The United States is also pursuing a policy of re-engagement with Uzbekistan. Congress has expressly restricted assistance to Uzbekistan based on its deplorable human rights record and further tightened those restrictions following the Andijan massacre. But in a controversial move in September, the Obama administration sought to re-start assistance and to provide direct military aid, also known as Foreign Military Financing (FMF), to Uzbekistan in 2012. News media reports following the move quoted Secretary of State Hillary Clinton as saying that Uzbekistan was “showing signs of improving its human rights record and expanding political freedoms.”

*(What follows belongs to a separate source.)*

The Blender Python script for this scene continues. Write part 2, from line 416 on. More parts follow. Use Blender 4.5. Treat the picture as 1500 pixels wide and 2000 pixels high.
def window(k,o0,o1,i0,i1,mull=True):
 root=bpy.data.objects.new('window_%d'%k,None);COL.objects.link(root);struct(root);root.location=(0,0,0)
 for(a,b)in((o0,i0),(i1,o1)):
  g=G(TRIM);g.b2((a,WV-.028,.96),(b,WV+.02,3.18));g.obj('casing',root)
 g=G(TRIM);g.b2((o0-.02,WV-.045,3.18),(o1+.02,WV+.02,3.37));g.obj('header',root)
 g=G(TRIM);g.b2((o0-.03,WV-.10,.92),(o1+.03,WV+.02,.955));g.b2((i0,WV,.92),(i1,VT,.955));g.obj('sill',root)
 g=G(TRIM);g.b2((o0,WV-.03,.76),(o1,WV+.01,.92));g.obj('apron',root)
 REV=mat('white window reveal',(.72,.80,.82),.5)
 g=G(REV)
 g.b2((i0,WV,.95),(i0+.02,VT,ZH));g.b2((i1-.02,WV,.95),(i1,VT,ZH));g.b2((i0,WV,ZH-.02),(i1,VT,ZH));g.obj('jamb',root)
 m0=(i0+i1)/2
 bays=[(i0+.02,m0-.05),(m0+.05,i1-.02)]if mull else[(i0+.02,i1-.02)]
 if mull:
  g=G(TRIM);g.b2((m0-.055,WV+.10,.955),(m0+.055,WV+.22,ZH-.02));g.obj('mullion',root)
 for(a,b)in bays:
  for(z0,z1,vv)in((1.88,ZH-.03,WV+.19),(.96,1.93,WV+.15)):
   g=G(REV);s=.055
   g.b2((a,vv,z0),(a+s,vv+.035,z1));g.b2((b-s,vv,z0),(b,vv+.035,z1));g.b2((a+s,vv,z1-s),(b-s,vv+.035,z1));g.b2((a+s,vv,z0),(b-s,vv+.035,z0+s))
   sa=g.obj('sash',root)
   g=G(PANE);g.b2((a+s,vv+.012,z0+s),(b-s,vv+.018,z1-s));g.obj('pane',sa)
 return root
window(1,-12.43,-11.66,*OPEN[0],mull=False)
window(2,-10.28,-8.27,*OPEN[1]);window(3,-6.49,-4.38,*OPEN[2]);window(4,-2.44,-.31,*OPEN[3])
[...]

“Claims of progress in Uzbekistan’s human rights record are simply not credible,” Williamson said. “From continuing prosecutions of journalists to religious persecution to the practice of forced child labor in the cotton sector, the Uzbek government has seemingly hardened its resolve to violate basic rights. Undue praise from the West will not encourage better behavior; only meaningful policy consequences will.”

Uzbekistan is seen as a critical stop in the Northern Distribution Network, through which the United States has sent non-lethal supplies to Afghanistan since 2009, as an alternative to what are viewed as unstable supply lines through Pakistan. Uzbekistan expelled the United States from the Karshi-Khanabad base in July 2005, just after refugees from Andijan were airlifted from Kyrgyzstan to Romania with US assistance.

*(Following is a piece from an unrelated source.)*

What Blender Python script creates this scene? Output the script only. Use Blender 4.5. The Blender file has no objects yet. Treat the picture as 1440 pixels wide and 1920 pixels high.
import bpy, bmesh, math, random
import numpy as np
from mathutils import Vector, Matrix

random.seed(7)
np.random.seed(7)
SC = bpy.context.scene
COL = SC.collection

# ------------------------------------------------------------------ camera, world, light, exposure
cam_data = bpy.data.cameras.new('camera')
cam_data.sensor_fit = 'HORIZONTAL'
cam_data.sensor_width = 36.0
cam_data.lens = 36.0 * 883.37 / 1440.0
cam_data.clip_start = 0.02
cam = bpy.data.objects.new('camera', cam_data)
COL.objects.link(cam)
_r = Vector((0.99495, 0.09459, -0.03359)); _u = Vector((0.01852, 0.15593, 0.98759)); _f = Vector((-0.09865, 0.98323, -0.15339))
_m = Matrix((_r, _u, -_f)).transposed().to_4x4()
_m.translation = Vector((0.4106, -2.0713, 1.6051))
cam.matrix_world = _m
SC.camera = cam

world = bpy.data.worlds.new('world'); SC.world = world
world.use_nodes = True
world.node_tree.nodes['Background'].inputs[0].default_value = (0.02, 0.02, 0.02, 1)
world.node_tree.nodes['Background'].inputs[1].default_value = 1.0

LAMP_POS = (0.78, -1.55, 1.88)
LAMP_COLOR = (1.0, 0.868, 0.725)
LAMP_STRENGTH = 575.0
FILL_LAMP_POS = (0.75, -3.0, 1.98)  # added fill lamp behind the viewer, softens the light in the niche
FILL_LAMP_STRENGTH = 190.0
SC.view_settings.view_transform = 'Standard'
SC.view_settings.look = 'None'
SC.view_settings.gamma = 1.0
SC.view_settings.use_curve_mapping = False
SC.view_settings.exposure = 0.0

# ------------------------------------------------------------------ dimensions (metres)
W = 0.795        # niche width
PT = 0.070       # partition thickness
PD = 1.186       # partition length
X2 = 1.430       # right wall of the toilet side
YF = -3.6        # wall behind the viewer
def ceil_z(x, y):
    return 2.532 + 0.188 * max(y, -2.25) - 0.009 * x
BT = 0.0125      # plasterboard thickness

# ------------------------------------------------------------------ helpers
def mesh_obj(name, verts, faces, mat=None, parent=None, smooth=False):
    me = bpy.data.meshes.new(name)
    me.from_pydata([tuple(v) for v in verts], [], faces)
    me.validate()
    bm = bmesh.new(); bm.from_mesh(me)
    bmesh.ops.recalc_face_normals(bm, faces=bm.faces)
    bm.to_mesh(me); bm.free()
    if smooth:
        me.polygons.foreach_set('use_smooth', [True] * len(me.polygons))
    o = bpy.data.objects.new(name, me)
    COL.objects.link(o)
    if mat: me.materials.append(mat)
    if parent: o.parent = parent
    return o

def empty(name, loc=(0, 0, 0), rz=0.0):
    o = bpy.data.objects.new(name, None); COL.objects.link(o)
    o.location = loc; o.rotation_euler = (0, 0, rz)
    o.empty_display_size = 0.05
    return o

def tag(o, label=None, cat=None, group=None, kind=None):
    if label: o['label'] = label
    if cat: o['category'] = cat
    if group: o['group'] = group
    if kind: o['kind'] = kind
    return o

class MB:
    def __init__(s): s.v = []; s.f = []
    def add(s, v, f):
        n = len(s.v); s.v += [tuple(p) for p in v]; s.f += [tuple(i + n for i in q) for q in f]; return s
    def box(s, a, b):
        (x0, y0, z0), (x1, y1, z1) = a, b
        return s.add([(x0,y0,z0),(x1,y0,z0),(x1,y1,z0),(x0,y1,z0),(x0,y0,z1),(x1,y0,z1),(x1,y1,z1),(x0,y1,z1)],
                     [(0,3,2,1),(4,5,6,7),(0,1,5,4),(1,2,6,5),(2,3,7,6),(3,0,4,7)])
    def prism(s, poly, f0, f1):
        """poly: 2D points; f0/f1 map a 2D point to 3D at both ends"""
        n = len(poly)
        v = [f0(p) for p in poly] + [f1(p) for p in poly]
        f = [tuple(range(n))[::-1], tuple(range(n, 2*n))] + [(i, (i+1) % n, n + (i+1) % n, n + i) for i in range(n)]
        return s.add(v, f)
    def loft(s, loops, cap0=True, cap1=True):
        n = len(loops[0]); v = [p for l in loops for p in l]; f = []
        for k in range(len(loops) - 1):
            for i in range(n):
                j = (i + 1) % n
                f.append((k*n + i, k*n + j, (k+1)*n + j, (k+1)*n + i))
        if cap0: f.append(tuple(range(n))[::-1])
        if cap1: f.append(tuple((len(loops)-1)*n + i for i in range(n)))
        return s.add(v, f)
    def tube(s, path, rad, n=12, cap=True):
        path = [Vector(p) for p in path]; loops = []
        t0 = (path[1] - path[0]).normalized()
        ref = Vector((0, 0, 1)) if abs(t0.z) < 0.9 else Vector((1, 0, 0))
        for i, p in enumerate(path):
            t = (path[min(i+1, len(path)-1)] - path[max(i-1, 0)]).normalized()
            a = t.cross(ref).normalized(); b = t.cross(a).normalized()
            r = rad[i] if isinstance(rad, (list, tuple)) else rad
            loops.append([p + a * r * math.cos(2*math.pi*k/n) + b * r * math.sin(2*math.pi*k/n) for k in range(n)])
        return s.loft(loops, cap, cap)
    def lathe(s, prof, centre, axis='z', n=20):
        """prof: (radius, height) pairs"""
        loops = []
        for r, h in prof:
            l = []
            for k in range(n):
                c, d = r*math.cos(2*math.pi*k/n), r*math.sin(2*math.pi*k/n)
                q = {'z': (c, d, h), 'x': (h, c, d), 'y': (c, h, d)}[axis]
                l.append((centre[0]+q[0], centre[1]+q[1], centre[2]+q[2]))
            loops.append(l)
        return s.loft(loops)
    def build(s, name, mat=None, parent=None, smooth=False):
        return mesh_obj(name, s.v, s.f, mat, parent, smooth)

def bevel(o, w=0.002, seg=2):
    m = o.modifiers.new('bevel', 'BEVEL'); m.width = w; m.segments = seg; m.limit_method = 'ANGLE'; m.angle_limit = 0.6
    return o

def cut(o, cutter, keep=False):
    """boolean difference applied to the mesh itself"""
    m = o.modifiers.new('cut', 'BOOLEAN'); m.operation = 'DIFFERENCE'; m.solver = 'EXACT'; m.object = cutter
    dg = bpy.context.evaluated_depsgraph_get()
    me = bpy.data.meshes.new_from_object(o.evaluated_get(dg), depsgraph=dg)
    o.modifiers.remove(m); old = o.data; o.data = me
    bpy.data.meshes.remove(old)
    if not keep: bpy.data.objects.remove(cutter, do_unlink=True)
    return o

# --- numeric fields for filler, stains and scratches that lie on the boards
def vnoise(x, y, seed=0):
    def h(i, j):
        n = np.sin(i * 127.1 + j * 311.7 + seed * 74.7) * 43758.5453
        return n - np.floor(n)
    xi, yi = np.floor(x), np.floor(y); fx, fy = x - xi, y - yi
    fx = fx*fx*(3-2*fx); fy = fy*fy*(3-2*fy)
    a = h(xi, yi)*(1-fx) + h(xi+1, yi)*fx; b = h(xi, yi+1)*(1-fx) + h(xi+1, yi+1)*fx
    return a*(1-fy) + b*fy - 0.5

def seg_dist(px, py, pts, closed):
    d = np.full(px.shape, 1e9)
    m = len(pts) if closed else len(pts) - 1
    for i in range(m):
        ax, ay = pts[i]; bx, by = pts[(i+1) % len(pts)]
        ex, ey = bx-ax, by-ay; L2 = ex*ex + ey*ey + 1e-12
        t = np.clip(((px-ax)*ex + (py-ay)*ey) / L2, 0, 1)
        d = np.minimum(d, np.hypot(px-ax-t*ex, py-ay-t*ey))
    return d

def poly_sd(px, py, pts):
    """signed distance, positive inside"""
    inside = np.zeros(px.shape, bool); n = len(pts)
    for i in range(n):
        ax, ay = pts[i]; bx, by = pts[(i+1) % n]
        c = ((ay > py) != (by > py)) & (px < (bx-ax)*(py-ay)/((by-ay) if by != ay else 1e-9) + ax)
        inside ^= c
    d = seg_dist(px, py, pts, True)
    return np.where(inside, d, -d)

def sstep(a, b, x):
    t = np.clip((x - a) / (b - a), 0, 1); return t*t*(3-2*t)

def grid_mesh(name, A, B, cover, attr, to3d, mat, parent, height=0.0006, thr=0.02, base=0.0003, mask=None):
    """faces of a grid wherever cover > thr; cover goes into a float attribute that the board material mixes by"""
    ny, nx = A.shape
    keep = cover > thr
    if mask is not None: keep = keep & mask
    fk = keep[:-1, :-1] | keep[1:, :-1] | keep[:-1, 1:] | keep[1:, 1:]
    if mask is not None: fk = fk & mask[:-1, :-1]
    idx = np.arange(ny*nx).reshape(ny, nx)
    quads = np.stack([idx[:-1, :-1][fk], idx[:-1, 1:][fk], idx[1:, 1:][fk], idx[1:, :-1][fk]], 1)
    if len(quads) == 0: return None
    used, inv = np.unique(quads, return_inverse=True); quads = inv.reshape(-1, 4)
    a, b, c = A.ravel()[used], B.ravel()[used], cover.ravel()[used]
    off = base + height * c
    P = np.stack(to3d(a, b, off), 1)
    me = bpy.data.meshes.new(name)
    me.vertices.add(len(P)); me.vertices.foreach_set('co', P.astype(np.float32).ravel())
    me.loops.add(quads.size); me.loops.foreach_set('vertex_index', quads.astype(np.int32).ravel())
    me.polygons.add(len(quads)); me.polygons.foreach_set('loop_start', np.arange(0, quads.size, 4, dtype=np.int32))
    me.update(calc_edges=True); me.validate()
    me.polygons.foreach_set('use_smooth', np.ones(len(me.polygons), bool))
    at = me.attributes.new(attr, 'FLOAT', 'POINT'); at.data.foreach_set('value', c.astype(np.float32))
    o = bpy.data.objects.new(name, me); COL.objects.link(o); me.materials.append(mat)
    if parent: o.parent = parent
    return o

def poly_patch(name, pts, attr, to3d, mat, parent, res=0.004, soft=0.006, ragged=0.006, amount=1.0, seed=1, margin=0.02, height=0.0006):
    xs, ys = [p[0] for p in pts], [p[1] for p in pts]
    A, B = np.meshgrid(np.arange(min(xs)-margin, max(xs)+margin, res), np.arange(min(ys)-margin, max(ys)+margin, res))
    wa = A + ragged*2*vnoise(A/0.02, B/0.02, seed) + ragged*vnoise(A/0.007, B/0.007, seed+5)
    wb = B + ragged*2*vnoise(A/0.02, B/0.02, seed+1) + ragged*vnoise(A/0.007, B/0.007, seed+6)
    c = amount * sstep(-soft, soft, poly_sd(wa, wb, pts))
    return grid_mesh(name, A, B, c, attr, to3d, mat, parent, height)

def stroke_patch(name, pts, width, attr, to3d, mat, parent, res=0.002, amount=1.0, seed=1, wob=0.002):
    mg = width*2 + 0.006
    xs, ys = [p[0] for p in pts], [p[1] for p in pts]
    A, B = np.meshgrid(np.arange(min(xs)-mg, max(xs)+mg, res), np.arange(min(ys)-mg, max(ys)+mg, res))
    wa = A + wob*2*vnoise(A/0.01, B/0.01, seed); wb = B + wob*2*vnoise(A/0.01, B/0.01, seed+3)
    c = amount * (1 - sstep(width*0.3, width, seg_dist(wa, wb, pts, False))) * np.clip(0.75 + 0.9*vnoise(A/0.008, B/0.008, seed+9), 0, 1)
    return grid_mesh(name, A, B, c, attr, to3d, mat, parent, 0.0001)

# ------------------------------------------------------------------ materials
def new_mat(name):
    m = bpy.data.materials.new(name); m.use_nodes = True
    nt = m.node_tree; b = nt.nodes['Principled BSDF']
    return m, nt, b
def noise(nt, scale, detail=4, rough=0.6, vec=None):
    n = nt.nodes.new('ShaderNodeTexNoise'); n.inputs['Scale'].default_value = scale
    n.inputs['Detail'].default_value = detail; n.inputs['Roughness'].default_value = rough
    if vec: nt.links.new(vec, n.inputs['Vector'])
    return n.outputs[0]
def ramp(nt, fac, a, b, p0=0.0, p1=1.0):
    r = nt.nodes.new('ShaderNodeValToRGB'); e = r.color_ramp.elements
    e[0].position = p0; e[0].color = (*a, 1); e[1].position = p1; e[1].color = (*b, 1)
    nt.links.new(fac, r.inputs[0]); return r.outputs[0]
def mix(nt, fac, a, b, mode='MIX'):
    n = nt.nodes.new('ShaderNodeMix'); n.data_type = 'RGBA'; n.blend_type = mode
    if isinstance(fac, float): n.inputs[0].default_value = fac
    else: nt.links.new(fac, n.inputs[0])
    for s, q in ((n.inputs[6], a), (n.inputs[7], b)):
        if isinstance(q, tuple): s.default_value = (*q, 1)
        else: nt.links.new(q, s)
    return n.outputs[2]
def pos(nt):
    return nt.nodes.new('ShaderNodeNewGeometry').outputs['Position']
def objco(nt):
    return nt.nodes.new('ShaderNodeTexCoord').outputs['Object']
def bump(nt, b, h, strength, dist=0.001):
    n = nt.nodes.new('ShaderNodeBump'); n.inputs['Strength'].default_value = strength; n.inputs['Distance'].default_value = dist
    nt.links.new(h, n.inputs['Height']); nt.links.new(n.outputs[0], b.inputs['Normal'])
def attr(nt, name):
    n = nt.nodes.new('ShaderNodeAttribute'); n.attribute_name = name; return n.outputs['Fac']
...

A US visa ban on Uzbek officials went into effect in summer 2008, and restrictions on foreign assistance remain in place. But it is not clear what steps the administration has taken to promote implementation of the human rights benchmarks attached to the legislation as part of its dialogue with the Uzbek government. The benchmarks include investigating and prosecuting those responsible for the Andijan massacre, establishing a genuine multi-party system, and ensuring freedom of expression.

“Washington, Brussels, and Berlin should not allow Uzbekistan’s standing as a strategic partner to distort reality about the government’s deplorable record,” Williamson said. “The seventh anniversary of the Andijan massacre is an opportunity for them to set the record straight and underscore Tashkent’s urgent need to end rights violations.”

While relations between Uzbekistan and its Western partners have essentially normalized, there is no evidence of improvements in Uzbekistan’s human rights record or any sign of political will to address the rampant human rights abuses in Uzbekistan.